It took me a little while to get back to it.. but the sleeved over barrel idea worked fabulously. 1/2" OD stainless tubing, with the end cap of the suppressor countersunk to accept the end of the OD stainless tubing in a friction fit .. still has same nominal bore outlet as the stock suppressor does, looking end-on. The outer sleeve is kept centered by the suppressor 'packing foam' in the suppressor body, and slips loosely over the stock brass inner barrel that protrudes from the gas-block/sight assembly.
It's following the same principle of construction, of a 'suppressor' tracer unit, that i had on hand.
Quote:
Originally Posted by HackD
Thanks for the tips.. if a longer inner barrel is inadvisable, without requisite gearbox work (I'm of the school that believes if it ain't broke yet, don't #@#! with it) then an alternative solution might be going to metal supermarket and getting a section of oversize brass tubing to fix in place inside the suppressor.
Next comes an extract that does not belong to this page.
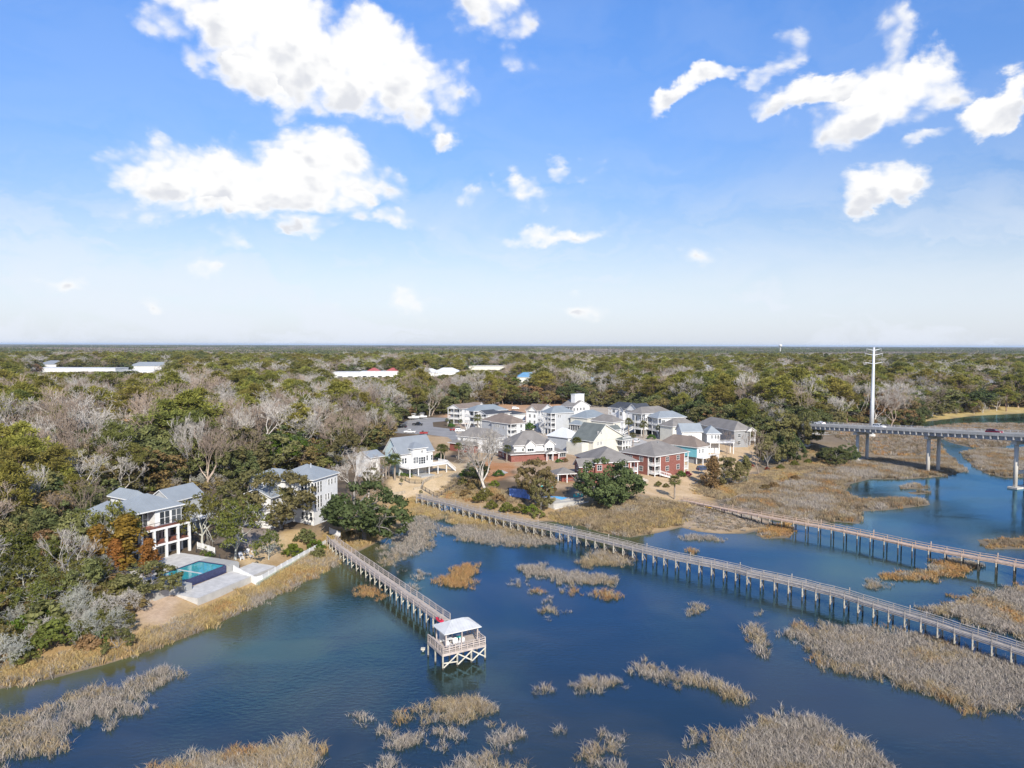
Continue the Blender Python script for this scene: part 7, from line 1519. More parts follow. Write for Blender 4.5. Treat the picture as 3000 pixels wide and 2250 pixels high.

Firing up the bench drill and fabbing up a suppressor base inner spacer to sleeve the oversize brass tubing over the stock inner barrel, drill out the nose of the suppressor to the OD of the tubing, and interference fit in place, flush through the nose of the suppressor. In essence, creating a larger diameter "outer/inner" barrel that shouldn't affect the piston's volumetric pressure characteristics, near as badly as an extended length 6.03 inner barrel. BB's might bounce, but they won't be shattering against the interior of the suppressor nose, or otherwise becoming wild flyers.
I've yet to pull a battery out and charge it up for a test, but if the hop-up setting doesn't eliminate this issue, it might be worthy of a Saturday afternoon garage project experiment/solution.